I’m getting kind of tired of writing about all the homophobia in the Santa Ynez Valley. 

But it seems to be the topic du jour. Now, Santa Ynez Valley Union High School is getting in on all the action. As the principal put it, the school was “unintentionally pulled into an issue that has divided the community.” 

That good ol’ Solvang City Council decision on Pride banners and rainbow crosswalks strikes again! 

Some parents were apparently and, unsurprisingly, extremely upset that the school allowed students to paint a crosswalk in rainbow colors as part of No Place for Hate week. 

Maybe some of the parents who used the school district’s Facebook page to rage against a rainbow crosswalk and all it’s perceived to represent need to participate in the weeklong celebration of diversity. 

“The discrimination of LGBT has long as it’s been over,” Jesse Taylor stated so very eloquently in a post on a Santa Ynez High School Administration/School Board Transparency Project Facebook page thread. “Simply put we can all love and respect one another however, ideologies don’t need to be crammed down another person’s throat. In fact, the group that wants to preach tolerance and acceptance, should, conversely, accept and tolerate those that are intolerant.” 

Wow. The logic of some people, amirite? 

If you’re going to rant on a Facebook post about the education system, at least edit your ravings for punctuation, grammar, and spelling. 

It’s so weird that a symbol of diversity is considered to be ideology—the colorful crosswalk was just a proclamation of students’ reality and their acceptance and support of that reality. What Jesse Taylor doesn’t seem to understand is that minorities are no longer willing to accept discrimination from folks like him—and rather than hiding their diversity from the intolerant for fear of the inevitable and predictable backlash, they now celebrate that diversity out in the open. 

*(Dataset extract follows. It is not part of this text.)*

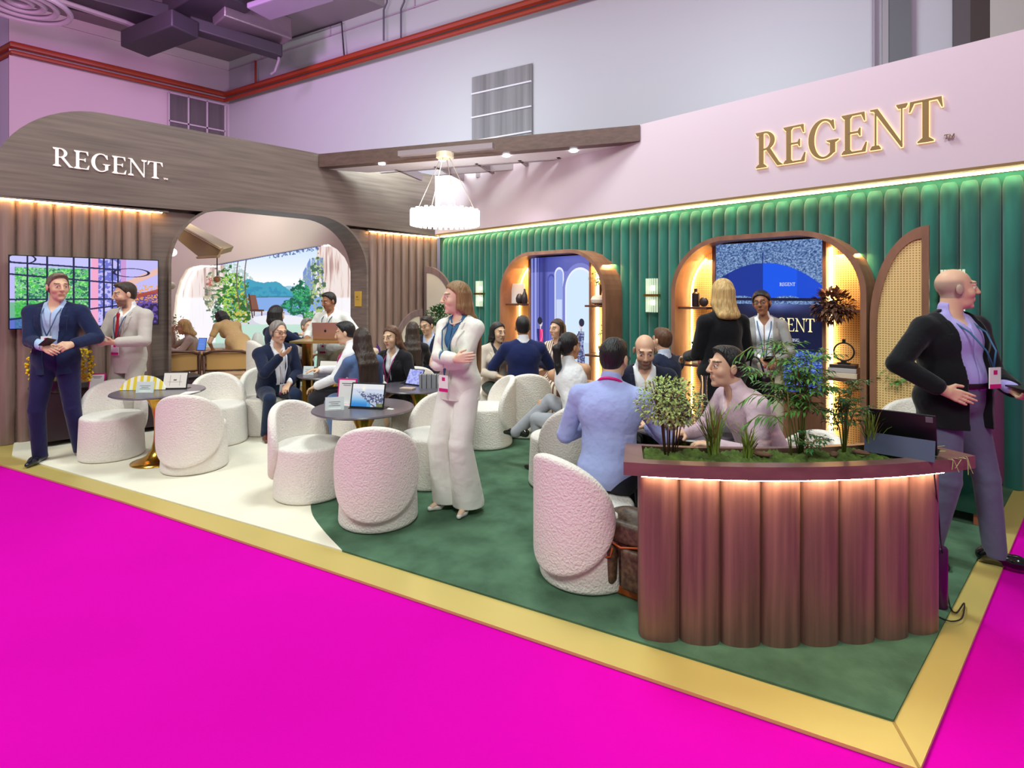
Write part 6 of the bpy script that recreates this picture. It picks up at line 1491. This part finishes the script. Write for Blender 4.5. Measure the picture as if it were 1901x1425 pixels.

The whole public school system gets at least two weeks off school for a Christian holiday (It’s Christmas for those of you who live under a rock), but paint a crosswalk rainbow colors, and now there’s an ideology problem.

High school students from all walks of life pulled together to put that symbolism out there for the world to see. And people like Mr. Jesse Taylor decided they would enforce their ideology on the students by basically bullying the school to paint over the crosswalk in the middle of No Place for Hate week—a crosswalk that would have been repainted white at the end of the week, anyway. 

Now that makes a statement. 

What’s ideological is the backlash. The whipped frenzy of parents suddenly hyper-concerned about sexuality in high school students: Hello? Weren’t you idiots all in high school once? Don’t you remember? Sexuality is a BIG thing in high school. But better to pretend it isn’t, I guess, for the sake of living under rocks. 

Absolutely better to preach intolerance and bullying over respect, celebrating diversity, and acceptance. I guess the parents didn’t understand the No Place for Hate assignment as the Santa Ynez Valley continues to dive deeper into a discussion about homophobia and the reality that discrimination is alive and well there—despite those who insist that it isn’t as the words they use to spew their hate highlight the very thing they deny exists.